Poder presenciar que en los pueblos de Oaxaca antes de ingerir un mezcalito se da de beber a la tierra unas gotitas para agradecerle, nos dice mucho más de prácticas socioculturales que continúan dotando de sentido el quehacer de su gente. El mezcal ha sido vehículo de diálogo entre humanos y no humanos en la ardua tarea de reestablecer el orden de las cosas con entidades de la naturaleza, deidades y seres míticos que pertenecen a este y a muchos otros espacios y tiempos.
El jesuita José de Acosta en su Historia Natural y Moral de las Indias destacaba:
“El árbol de las maravillas es el maguey, del que los nuevos o chapetones (como en Indias los llaman), suelen escribir milagros, de que da agua y vino y aceite y vinagre y miel y arrope e hilo y aguja y otras cien cosas".

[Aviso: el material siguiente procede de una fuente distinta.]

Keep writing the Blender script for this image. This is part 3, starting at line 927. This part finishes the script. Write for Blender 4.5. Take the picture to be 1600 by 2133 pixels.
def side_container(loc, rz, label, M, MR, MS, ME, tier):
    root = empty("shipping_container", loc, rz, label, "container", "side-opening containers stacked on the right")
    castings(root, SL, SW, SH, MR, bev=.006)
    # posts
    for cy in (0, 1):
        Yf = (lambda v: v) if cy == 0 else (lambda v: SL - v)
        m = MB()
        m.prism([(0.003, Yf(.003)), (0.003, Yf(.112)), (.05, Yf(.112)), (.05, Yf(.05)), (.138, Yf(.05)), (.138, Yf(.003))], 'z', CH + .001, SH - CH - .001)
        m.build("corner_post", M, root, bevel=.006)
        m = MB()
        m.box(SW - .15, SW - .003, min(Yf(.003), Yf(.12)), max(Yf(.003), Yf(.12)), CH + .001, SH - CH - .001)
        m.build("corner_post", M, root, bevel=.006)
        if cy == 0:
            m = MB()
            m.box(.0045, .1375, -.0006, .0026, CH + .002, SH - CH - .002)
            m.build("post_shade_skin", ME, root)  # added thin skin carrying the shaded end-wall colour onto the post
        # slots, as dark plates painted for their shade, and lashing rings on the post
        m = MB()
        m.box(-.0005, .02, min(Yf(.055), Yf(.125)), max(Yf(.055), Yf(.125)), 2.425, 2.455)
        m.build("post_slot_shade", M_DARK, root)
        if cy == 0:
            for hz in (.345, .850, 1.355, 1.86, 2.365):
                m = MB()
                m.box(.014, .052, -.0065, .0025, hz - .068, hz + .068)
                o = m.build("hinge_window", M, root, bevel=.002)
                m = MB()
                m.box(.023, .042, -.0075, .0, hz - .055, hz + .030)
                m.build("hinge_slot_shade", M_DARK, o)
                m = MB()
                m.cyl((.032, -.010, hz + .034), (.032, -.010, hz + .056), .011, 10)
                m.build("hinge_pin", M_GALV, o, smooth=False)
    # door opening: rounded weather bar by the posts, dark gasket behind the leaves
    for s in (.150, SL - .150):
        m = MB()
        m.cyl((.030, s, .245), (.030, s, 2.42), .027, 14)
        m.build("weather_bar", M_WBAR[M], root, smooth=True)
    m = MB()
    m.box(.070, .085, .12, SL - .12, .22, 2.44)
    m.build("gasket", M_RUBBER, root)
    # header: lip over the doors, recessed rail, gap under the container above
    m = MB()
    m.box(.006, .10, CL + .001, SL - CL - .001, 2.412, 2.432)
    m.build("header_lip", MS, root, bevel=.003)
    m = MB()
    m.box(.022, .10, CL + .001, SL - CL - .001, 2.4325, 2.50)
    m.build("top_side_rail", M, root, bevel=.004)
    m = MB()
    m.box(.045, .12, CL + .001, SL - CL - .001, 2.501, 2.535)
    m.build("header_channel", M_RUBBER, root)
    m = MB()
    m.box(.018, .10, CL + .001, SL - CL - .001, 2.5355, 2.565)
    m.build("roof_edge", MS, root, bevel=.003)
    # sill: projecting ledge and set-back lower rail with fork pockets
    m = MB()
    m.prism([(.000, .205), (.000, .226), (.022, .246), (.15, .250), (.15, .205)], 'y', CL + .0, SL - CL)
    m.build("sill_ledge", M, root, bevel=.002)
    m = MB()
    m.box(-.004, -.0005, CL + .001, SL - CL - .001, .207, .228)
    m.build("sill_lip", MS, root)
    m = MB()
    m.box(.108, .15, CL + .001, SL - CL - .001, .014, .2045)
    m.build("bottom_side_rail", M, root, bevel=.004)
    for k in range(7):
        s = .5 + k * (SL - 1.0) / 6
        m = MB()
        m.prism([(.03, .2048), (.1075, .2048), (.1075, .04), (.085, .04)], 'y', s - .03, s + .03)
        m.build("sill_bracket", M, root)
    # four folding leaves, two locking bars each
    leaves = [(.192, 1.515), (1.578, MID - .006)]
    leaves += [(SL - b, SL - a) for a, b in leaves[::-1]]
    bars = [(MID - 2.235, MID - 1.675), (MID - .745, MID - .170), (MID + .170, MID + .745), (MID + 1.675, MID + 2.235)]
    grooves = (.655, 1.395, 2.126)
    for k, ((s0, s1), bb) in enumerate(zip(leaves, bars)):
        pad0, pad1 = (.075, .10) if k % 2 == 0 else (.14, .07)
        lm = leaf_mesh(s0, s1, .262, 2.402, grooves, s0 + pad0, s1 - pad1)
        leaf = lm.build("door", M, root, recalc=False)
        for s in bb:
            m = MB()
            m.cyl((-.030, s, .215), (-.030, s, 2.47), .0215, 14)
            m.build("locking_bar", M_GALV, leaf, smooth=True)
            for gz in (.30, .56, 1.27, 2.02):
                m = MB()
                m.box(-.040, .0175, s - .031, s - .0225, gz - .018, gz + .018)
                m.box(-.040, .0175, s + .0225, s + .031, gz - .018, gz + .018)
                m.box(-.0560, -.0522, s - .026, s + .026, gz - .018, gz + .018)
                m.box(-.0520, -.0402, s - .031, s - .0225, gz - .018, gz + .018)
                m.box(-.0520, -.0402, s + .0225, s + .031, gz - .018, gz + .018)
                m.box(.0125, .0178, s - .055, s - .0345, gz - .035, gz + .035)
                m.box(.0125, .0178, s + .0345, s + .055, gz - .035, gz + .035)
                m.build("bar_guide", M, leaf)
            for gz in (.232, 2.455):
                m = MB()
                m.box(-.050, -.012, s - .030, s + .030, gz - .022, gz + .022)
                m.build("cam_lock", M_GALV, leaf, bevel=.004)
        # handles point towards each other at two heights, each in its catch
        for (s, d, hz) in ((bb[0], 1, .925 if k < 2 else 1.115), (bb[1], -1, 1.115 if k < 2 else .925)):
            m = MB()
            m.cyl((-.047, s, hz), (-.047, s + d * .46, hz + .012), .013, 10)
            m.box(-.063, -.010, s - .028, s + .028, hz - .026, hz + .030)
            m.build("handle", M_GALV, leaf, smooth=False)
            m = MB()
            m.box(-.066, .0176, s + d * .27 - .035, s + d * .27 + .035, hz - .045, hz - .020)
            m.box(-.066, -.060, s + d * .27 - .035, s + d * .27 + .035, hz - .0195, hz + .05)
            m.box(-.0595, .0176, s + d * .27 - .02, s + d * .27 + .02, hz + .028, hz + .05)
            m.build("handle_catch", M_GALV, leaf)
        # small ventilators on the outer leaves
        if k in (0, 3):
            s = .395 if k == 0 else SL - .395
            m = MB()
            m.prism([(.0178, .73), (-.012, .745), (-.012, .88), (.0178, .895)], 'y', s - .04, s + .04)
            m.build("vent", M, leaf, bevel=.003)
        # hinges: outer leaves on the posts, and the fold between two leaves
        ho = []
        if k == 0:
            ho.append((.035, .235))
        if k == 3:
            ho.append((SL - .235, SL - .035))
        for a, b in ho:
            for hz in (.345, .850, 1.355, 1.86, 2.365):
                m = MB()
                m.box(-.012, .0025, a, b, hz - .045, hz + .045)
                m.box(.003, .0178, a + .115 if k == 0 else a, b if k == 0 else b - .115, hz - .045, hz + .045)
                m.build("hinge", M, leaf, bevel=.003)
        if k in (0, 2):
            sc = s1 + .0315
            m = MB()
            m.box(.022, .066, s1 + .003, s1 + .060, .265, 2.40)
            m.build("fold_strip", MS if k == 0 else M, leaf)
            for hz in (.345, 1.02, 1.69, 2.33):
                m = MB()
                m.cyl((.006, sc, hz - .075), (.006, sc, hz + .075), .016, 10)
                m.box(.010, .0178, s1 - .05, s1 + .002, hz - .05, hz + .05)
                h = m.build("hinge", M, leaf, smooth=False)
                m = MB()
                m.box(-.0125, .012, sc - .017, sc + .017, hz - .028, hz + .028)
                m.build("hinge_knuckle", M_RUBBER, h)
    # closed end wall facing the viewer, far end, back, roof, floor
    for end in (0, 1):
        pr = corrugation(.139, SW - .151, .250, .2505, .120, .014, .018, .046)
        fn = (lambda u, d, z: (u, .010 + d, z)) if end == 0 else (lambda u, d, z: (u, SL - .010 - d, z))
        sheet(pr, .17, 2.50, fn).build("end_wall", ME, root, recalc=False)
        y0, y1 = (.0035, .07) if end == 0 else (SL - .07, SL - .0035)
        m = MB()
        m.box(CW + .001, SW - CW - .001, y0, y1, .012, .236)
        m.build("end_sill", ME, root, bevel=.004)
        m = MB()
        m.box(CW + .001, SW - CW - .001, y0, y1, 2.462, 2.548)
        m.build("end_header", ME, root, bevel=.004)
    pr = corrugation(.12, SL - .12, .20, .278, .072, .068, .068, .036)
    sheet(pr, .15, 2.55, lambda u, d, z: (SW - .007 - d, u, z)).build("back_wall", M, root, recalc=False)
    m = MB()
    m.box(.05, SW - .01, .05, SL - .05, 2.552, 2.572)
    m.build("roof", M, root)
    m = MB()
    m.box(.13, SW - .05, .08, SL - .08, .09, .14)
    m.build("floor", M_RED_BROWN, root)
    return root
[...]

Además de ser una bebida alcohólica, cumple varios papeles en las comunidades oaxaqueñas; es utilizado en la terapeútica para sobar y curar de espanto, en adivinación o como ofrenda en diferentes prácticas rituales. Es también utilizado como un presente que se ofrece a los chamanes o especialistas rituales, para las personas que asumen un compromiso dentro de los sistemas normativos indígenas (formas de gobernanza locales) o para sellar alianzas como matrimonios y compadrazgos.
Por ello y más, el maguey, que en el estado de Oaxaca cuenta con más de treinta variedades, fue, es y deseablemente será, un árbol que siga contando maravillas destilándose preferencialmente, para que los que lo ingerimos logremos acercarnos a otras formas de ser y estar en el mundo. Unas que entre trago y trago relatan memorias de hombres que aprendieron a jimar al alba, de mujeres que trasnochan sin perder el fuego que hace posible el goteo de su sustento, de niños que hacen de trozos de maguey rostizado la golosina de infancia o de abuelos que se vuelven sabios entablando pláticas con los que se han adelantado.
Magueyes y mezcales son, en tanto su relación con el humano y este, ha echado mano de ellos en el tránsito por hacer cultura. Si nos detenemos un poco y observamos que se trata de una bebida cultural, advertiremos que es ahí donde descansa su singularidad.